Nene Hatun, o zamanlar gencecik bir anne olarak düşmanın Aziziye Tabyası'nı ele geçirdiği haberini cami minarelerinden öğrenince hiç tereddüt etmedi. 3 aylık bebeğini beşikte bırakarak, “Evladım anasız yaşayabilir, ama vatansız yaşayamaz.” düşüncesiyle direnişe katıldı.

Diğer mücadeleci kadınlarımızdan biri de Satı Çırpan’dır. (Asıl adı Hatı Çırpan)

Türkiye Cumhuriyeti'nin ilk kadın köy muhtarlarından ve ilk kadın milletvekillerindendir. Türkiye'de kadınlara seçme ve seçilme hakkının tanınmasından sonra 1935 Türkiye Genel Seçimlerinde aday olup ilk kadın milletvekilleri olarak meclise girdi. 17 kadın arasında yer aldı ve TBMM V.dönem Ankara milletvekili olarak görev yaptı.

Balkan Harbi sırasında gırtlağından yaralanmış bir askerin eşiydi. Beş çocuk annesiydi. Çiftçilik ve babasının ardından köy muhtarlığı yaptı. 26 Ekim 1933'te kadınlara muhtar olma hakkı verilmesi sonrasında Kazan Köyü’nün muhtarlık seçimlerini kazandı ve Türkiye'nin ilk kadın muhtarlarından biri oldu.

1934 yılında Kızılcahamam'a girerken Halkavun Nahiyesi'nden geçen Mustafa Kemal ile tanıştı. Rivayete göre bu ziyaret sırasında kendisine doğum tarihini soran Mustafa Kemal’e, 1890 doğumlu olmasına rağmen 19 Mayıs 1919’da doğduğunu söylemiş, o tarihten önce yaşamadığını ifade etmişti. Mustafa Kemal’in tavsiyesiyle 1935 Türkiye Genel Seçimlerinde milletvekili adayı oldu. 8 Şubat 1935'te Ankara milletvekili olarak TBMM'ye girdi.

O dönemde Hatti ile ilgilenen Mustafa Kemal'in isteği üzerine Satı adını Hatı olarak değiştirdi. Kamuoyunda Satı Kadın olarak bilinse de TBMM kayıtlarına adı Hatı Çırpan olarak geçer.

Satı Kadın, milletvekilliği görevini tamamladıktan sonra Kazan’a döndü. 21 Mart 1956 günü hayatını kaybetti.

Milli Mücadele döneminde daha birçok örneğinin de bulunduğu kadın kahramanlarımız gibi bizim de günümüzde onları rehber edinmemiz gerekmektedir.
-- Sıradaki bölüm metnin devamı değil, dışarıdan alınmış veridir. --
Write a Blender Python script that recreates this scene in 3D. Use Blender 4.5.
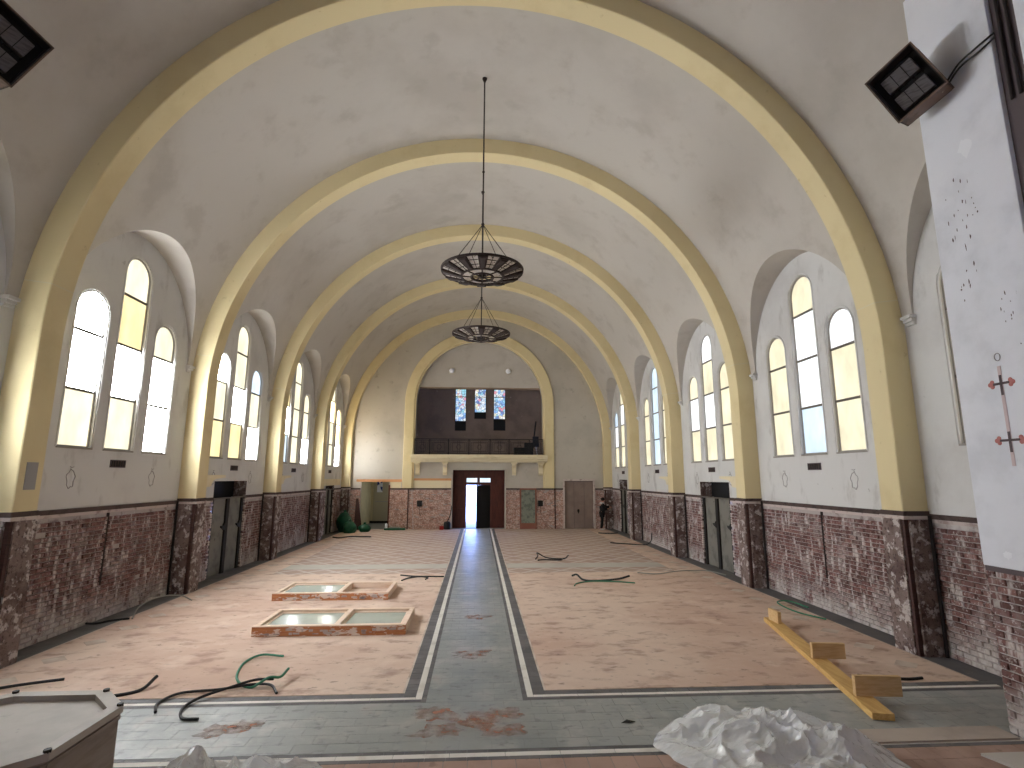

Vatanımız ve milletimiz için emperyalizm ve kapitalizm başta olmak üzere birçok iç ve dış tehditlere karşı korkusuzca, tereddüt etmeden en ön safta yer almalıyız. Türkiye ekonomisinin de çıkmaza sürüklendiği şu süreçte, üretim başta olmak üzere gerekli her alanda üzerimize düşeni fazlasıyla ve layığıyla yerine getirmeliyiz.